The problem ▸ Copy out all of the data below with no alterations.

Stored data ▸
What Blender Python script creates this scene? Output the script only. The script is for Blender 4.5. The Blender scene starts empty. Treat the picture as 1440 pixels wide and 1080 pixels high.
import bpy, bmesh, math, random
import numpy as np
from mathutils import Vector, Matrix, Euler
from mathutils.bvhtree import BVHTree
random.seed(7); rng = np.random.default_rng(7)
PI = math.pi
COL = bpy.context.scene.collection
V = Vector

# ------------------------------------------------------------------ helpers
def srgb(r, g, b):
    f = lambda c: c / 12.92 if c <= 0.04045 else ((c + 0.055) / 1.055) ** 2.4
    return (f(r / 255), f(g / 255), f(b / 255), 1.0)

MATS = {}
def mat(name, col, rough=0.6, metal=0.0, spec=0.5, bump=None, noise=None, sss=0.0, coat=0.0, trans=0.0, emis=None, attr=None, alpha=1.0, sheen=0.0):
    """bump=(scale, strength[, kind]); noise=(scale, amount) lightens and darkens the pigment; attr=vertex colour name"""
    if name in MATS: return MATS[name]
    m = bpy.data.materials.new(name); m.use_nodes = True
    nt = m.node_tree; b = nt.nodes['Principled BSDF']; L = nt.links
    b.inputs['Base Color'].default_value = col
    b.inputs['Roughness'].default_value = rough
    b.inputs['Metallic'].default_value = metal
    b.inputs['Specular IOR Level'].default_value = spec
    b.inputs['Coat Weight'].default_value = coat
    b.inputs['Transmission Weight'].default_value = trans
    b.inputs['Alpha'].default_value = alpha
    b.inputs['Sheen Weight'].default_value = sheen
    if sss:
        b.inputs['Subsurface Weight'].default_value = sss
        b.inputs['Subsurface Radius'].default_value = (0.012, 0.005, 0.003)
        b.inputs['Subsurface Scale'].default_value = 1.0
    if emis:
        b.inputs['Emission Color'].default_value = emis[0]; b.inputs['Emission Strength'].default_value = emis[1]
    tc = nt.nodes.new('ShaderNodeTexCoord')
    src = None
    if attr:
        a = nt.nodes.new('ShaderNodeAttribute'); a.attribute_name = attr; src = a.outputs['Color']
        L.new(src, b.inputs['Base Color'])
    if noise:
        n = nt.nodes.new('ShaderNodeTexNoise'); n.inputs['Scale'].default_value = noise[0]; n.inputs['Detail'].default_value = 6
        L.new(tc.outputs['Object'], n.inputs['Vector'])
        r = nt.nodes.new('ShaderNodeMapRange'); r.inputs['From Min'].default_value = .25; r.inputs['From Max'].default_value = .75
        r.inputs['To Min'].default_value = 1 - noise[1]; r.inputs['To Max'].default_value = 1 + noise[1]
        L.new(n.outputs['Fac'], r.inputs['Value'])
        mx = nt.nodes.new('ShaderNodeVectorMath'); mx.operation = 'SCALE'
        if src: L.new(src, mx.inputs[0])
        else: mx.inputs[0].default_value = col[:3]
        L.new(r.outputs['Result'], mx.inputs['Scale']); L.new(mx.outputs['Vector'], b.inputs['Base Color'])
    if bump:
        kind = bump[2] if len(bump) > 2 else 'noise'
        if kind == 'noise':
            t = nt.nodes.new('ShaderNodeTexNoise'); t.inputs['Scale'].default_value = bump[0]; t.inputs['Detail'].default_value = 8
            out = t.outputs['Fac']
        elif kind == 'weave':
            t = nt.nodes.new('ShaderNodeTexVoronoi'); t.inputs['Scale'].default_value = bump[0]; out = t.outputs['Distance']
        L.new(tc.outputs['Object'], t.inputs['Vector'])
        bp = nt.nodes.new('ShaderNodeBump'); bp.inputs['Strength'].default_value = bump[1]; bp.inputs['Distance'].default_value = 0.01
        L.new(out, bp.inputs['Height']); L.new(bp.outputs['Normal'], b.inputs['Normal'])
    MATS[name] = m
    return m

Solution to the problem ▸
What Blender Python script creates this scene? Output the script only. The script is for Blender 4.5. The Blender scene starts empty. Treat the picture as 1440 pixels wide and 1080 pixels high.
import bpy, bmesh, math, random
import numpy as np
from mathutils import Vector, Matrix, Euler
from mathutils.bvhtree import BVHTree
random.seed(7); rng = np.random.default_rng(7)
PI = math.pi
COL = bpy.context.scene.collection
V = Vector

# ------------------------------------------------------------------ helpers
def srgb(r, g, b):
    f = lambda c: c / 12.92 if c <= 0.04045 else ((c + 0.055) / 1.055) ** 2.4
    return (f(r / 255), f(g / 255), f(b / 255), 1.0)

MATS = {}
def mat(name, col, rough=0.6, metal=0.0, spec=0.5, bump=None, noise=None, sss=0.0, coat=0.0, trans=0.0, emis=None, attr=None, alpha=1.0, sheen=0.0):
    """bump=(scale, strength[, kind]); noise=(scale, amount) lightens and darkens the pigment; attr=vertex colour name"""
    if name in MATS: return MATS[name]
    m = bpy.data.materials.new(name); m.use_nodes = True
    nt = m.node_tree; b = nt.nodes['Principled BSDF']; L = nt.links
    b.inputs['Base Color'].default_value = col
    b.inputs['Roughness'].default_value = rough
    b.inputs['Metallic'].default_value = metal
    b.inputs['Specular IOR Level'].default_value = spec
    b.inputs['Coat Weight'].default_value = coat
    b.inputs['Transmission Weight'].default_value = trans
    b.inputs['Alpha'].default_value = alpha
    b.inputs['Sheen Weight'].default_value = sheen
    if sss:
        b.inputs['Subsurface Weight'].default_value = sss
        b.inputs['Subsurface Radius'].default_value = (0.012, 0.005, 0.003)
        b.inputs['Subsurface Scale'].default_value = 1.0
    if emis:
        b.inputs['Emission Color'].default_value = emis[0]; b.inputs['Emission Strength'].default_value = emis[1]
    tc = nt.nodes.new('ShaderNodeTexCoord')
    src = None
    if attr:
        a = nt.nodes.new('ShaderNodeAttribute'); a.attribute_name = attr; src = a.outputs['Color']
        L.new(src, b.inputs['Base Color'])
    if noise:
        n = nt.nodes.new('ShaderNodeTexNoise'); n.inputs['Scale'].default_value = noise[0]; n.inputs['Detail'].default_value = 6
        L.new(tc.outputs['Object'], n.inputs['Vector'])
        r = nt.nodes.new('ShaderNodeMapRange'); r.inputs['From Min'].default_value = .25; r.inputs['From Max'].default_value = .75
        r.inputs['To Min'].default_value = 1 - noise[1]; r.inputs['To Max'].default_value = 1 + noise[1]
        L.new(n.outputs['Fac'], r.inputs['Value'])
        mx = nt.nodes.new('ShaderNodeVectorMath'); mx.operation = 'SCALE'
        if src: L.new(src, mx.inputs[0])
        else: mx.inputs[0].default_value = col[:3]
        L.new(r.outputs['Result'], mx.inputs['Scale']); L.new(mx.outputs['Vector'], b.inputs['Base Color'])
    if bump:
        kind = bump[2] if len(bump) > 2 else 'noise'
        if kind == 'noise':
            t = nt.nodes.new('ShaderNodeTexNoise'); t.inputs['Scale'].default_value = bump[0]; t.inputs['Detail'].default_value = 8
            out = t.outputs['Fac']
        elif kind == 'weave':
            t = nt.nodes.new('ShaderNodeTexVoronoi'); t.inputs['Scale'].default_value = bump[0]; out = t.outputs['Distance']
        L.new(tc.outputs['Object'], t.inputs['Vector'])
        bp = nt.nodes.new('ShaderNodeBump'); bp.inputs['Strength'].default_value = bump[1]; bp.inputs['Distance'].default_value = 0.01
        L.new(out, bp.inputs['Height']); L.new(bp.outputs['Normal'], b.inputs['Normal'])
    MATS[name] = m
    return m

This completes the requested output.